With Renee Rosnes at Dizzy’s Club, It’s Summer in November

Most pianists these days can be safely described as triple-threat artists — they play, arrange, and compose — yet Rosnes wears all three hats better than most.

Tom Buckley
Renee Rosnes on piano at Dizzy’s Club, with saxophonist Steve Wilson, bassist Peter Washington, and drummer Carl Allen. Tom Buckley

Renee Rosnes, ‘Kinds of Love’
(Smoke Sessions Records)

It was 70 degrees in Midtown Manhattan on Saturday and New Yorkers were out in full force, carrying our coats rather than wearing them — and this barely 10 days away from Thanksgiving. Renee Rosnes and her Quartet caught the spirit of the moment at the end of her late set at Dizzy’s Club.  

Out of nowhere she floated “Summer Night,” a 1936 Harry Warren movie song originally written for the very operatic tenor James Melton in the 1936 B-musical “Sing Me a Love Song,” but which became a jazz perennial in 1963 thanks to Miles Davis’s iconic version. It was an unusual vintage standard in the middle of a set of mostly originals from her excellent new album, “Kinds of Love,” and it perfectly captured the mood of the day.

Most pianists these days can be safely described as triple-threat artists — they play, arrange, and compose — yet Ms. Rosnes wears all three hats better than most. She’s a formidable pianist, with technique and sheer chops galore; she can rearrange an existing melody and turn it into something even more special (as she frequently does for her husband Bill Charlap’s programs in the Jazz in July series at the 92Y); and her originals, unlike many, are the kind you don’t mind listening to for an entire evening.

On the album, her ensemble is saxophonist Chris Potter, bassist Christian McBride, and two percussionists, Carl Allen and Rogério Boccato; at Dizzy’s, the group was saxophonist Steve Wilson, bassist Peter Washington, and Mr. Allen. The bulk of the late set consisted of four originals, all but one from the new release. 

“Kinds of Love” led directly into “Swoop” in a way that suggested the two were an interconnected, multipart composition. “Kinds of Love” functioned as a question, with Mr. Wilson playing his soprano saxophone with a probing, inquisitive sound, and “Swoop” might be the answer, for which Mr. Wilson switched to his customary alto sax. “Swoop” is a righteous, ever ferocious, uptempo bebop number that climaxes in a trade of fours in which Mr. Wilson, Ms. Rosnes, and Mr. Washington all seemed to have ganged up on Mr. Allen, but the drummer was more than equal to the challenge.

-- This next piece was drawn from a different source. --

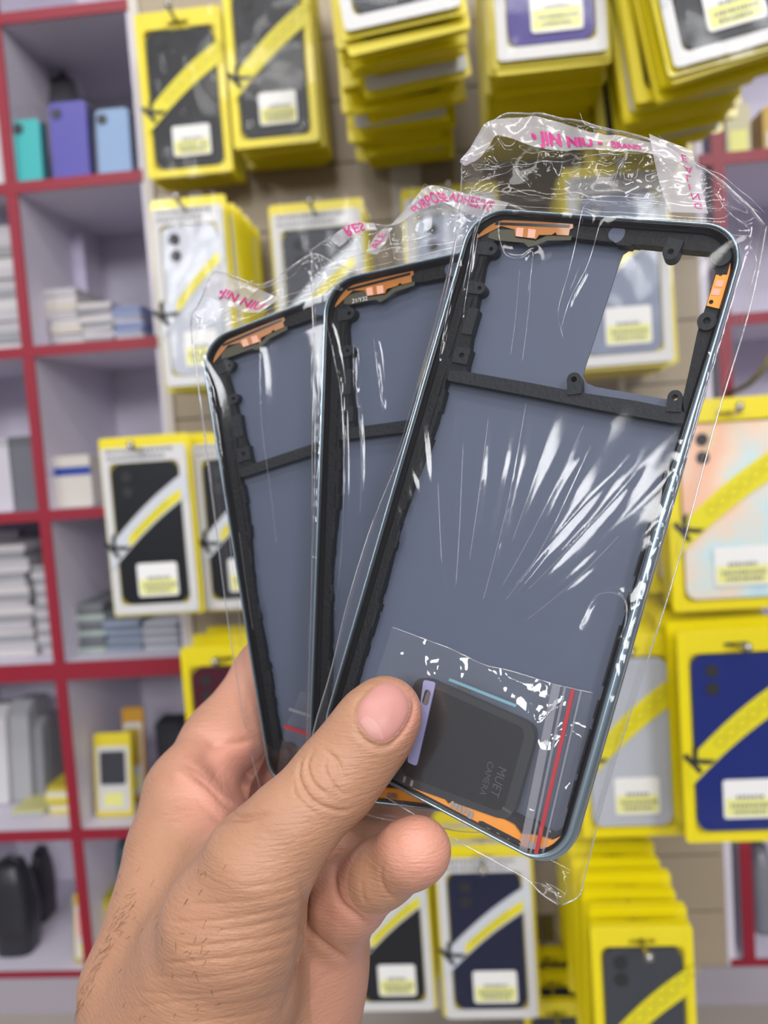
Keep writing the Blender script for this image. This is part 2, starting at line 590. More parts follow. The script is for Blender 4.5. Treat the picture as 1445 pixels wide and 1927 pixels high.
stack('in the iridescent case pile at the right edge', 1252, 1490, 748, 1152, .85, 'Y', 'rainbow', 5, 'yellow framed package with an iridescent silver case right of the front bag')
stack('in the white case pile under the iridescent one', 1078, 1270, 1195, 1588, .90, 'Y', 'white', 8, 'yellow framed package with a white case beside the lower edge of the front bag')
stack('in the dark blue case pile at the right edge', 1276, 1494, 1184, 1598, .83, 'Y', 'blue', 7, 'yellow framed package with a dark blue case below the iridescent one')
stack('in the yellow topped pile at the bottom right', 1112, 1300, 1742, 2130, .80, 'Y', 'graphite', 11, 'yellow package with a dark grey case and hook tip at the bottom right', jit=1.4)
stack('in the navy case pile under the front bag', 812, 1000, 1595, 1940, .95, 'W', 'navy', 5, 'white edged package with a navy case below the little finger')
stack('in the pile half hidden by the palm', 640, 802, 1590, 1925, .97, 'W', 'black', 4, 'white edged package with a black case half hidden by the palm')
stack('in the maroon case pile by the index finger', 336, 500, 1216, 1560, 1.0, 'Y', 'maroon', 3, 'yellow framed package with a maroon case left of the index finger')
stack('low in the gap right of the navy case', 985, 1105, 1884, 2180, 1.0, 'Y', 'graphite', 3, 'yellow topped package low in the gap right of the navy case')
# ------------------------------------------------------------------ goods on the shelves
def px_box(name, label, cat, x0, x1, y0, y1, Y, depth, m, group=None, tilt=0.0, r=.003):
    """box whose front stands at depth plane Y and fills the given pixels"""
    a = at(x0, (y0 + y1) / 2, Y); b = at(x1, (y0 + y1) / 2, Y); c = at((x0 + x1) / 2, y0, Y); e = at((x0 + x1) / 2, y1, Y)
    w = b[0] - a[0]; h = c[2] - e[2]
    root = thing(name, ((a[0] + b[0]) / 2, Y, e[2]), label, cat, group, (math.radians(tilt), 0, 0))
    return root, w, h


def local(root, name, V, F, m, label=None, smooth=False, parent=None):
    o = link(name, mesh(name, V, F, m, smooth), parent or root, label)
    return o


def slab(root, name, w, h, d, m, r=.004, y0=0.0, parent=None, label=None):
    V, F = plate(rrect(-w / 2, 0, w / 2, h, min(r, w * .3, h * .3), 4), [], -d, 0)
    return local(root, name, [(v[0], y0 - v[2], h - v[1]) for v in V], F, m, label, parent=parent)


C = lambda n, rgb, r=.45: M.setdefault(n, mat(n, rgb, r))
floor_z = lambda i: SH_L[i] + (.0115 if i == 4 else .0065)


def cased(label, x0, x1, y0, yb, Y, rgb, tilt=-4):
    root, w, h = px_box('boxed_phone_case', label, 'phone case', x0, x1, y0, yb, Y, .02, None, 'cases standing on the upper left shelf', tilt)
    slab(root, 'case_body', w, h, .012, C('c%d_%d' % rgb[:2], rgb, .35), .006)
    b = slab(root, 'backing', w * 1.1, h * 1.02, .004, C('case_backing', (60, 62, 78)), .004, .014)
    V, F = plate([(-.3 * w + .007 * math.cos(a * .7854), .14 * h + .007 * math.sin(a * .7854)) for a in range(8)], [], 0, .002)
    local(root, 'camera_ring', [(v[0], -v[2], h - v[1]) for v in V], F, C('ring', (50, 50, 60)))
    s = slab(root, 'clear_wrap', w * 1.08, h * 1.2, .022, M['sleeve'], .004, -.006)
    root.location.z = floor_z(1) + .001


cased('teal phone case in clear wrap, at the outer end of its shelf', 24, 74, 205, 328, YS + .008, (60, 178, 178))
cased('purple phone case in clear wrap between the teal and pale blue ones', 92, 162, 172, 328, YS + .02, (88, 82, 168))
cased('pale blue phone case in clear wrap standing nearest the slat wall', 180, 242, 188, 326, YS + .03, (140, 168, 204))


def sheets(where, i, x0, x1, ytop, Y, rgbs, n, name='slim_box', cat='box', depth=.12):
    """a pile of n slim boxes on shelf i, up to pixel ytop"""
    a = at(x0, ytop, Y); b = at(x1, ytop, Y); z0 = floor_z(i); H = a[2] - z0; t = H / n; w = b[0] - a[0]; cx = (a[0] + b[0]) / 2
    for k in range(n):
        dx = random.uniform(-.003, .003); o = ORD[k]
        root = thing(name, (cx + dx, Y + random.uniform(0, .008), z0 + k * t + .0002), f'{o} slim box from the bottom, pile {where}', cat, 'slim boxes piled ' + where,
                     (0, 0, random.uniform(-.05, .05)))
        rgb = rgbs[k % len(rgbs)]
        m_ = C('paper_%d_%d_%d' % rgb, rgb, .55)
        V, F = plate(rrect(-w / 2, 0, w / 2, depth, .003, 2), [], 0, t * .72)
        local(root, 'tray', V, F, m_)
        V, F = plate(rrect(-w / 2 - .0006, -.0006, w / 2 + .0006, depth + .0006, .003, 2), [], t * .45, t * .94)
        local(root, 'lid', V, F, m_)


W1, W2, G1, G2, B1 = (205, 200, 200), (188, 184, 188), (150, 150, 154), (110, 110, 116), (128, 140, 178)
sheets('by the second shelf upright', 2, 82, 142, 545, YS + .05, [W1, W2, (200, 192, 180)], 8)
sheets('in mid second shelf', 2, 143, 207, 572, YS + .05, [W2, G1, W1], 9)
sheets('bluish, beside the slat wall', 2, 210, 264, 578, YS + .05, [B1, W2, (150, 160, 190)], 7)
sheets('in the outer second shelf', 2, -60, 28, 428, YS + .04, [W1, G1, W2, W2], 12)
sheets('greenish, under the black case package', 4, 122, 190, 1140, YS + .05, [(170, 184, 176), G2, (120, 124, 130)], 9)
sheets('bluish, under the black case package', 4, 192, 262, 1165, YS + .05, [(150, 164, 186), (120, 128, 140)], 8)
sheets('pale, under the black case package', 4, 264, 332, 1172, YS + .05, [(190, 194, 204), G1], 7)
sheets('by the tall grey card', 4, -50, 42, 1030, YS + .05, [W1, W2, G1], 16)
sheets('right of the tall grey card', 4, 56, 96, 1066, YS + .05, [W2, G1], 14)
sheets('of yellow trays', 5, 84, 146, 1484, YS + .05, [(222, 206, 90), (226, 222, 200), (196, 178, 50)], 6)
sheets('of low yellowish trays', 5, 16, 80, 1530, YS + .05, [(214, 210, 140), (206, 216, 214)], 3)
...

Renee Rosnes and Steve Wilson at Dizzy’s Club. Beth Naji

At Dizzy’s, Ms. Rosnes also contrasted two of her more classically informed compositions against each other: “Evermore,” inspired by a Bach sarabande (from the German master’s English suites) and “Mirror Image,” from her 2018 album “Beloved of the Sky.” She flowed from one into the other, without a pause, in a way that made them seem a conjoined work that started very baroque but grew progressively boppish. 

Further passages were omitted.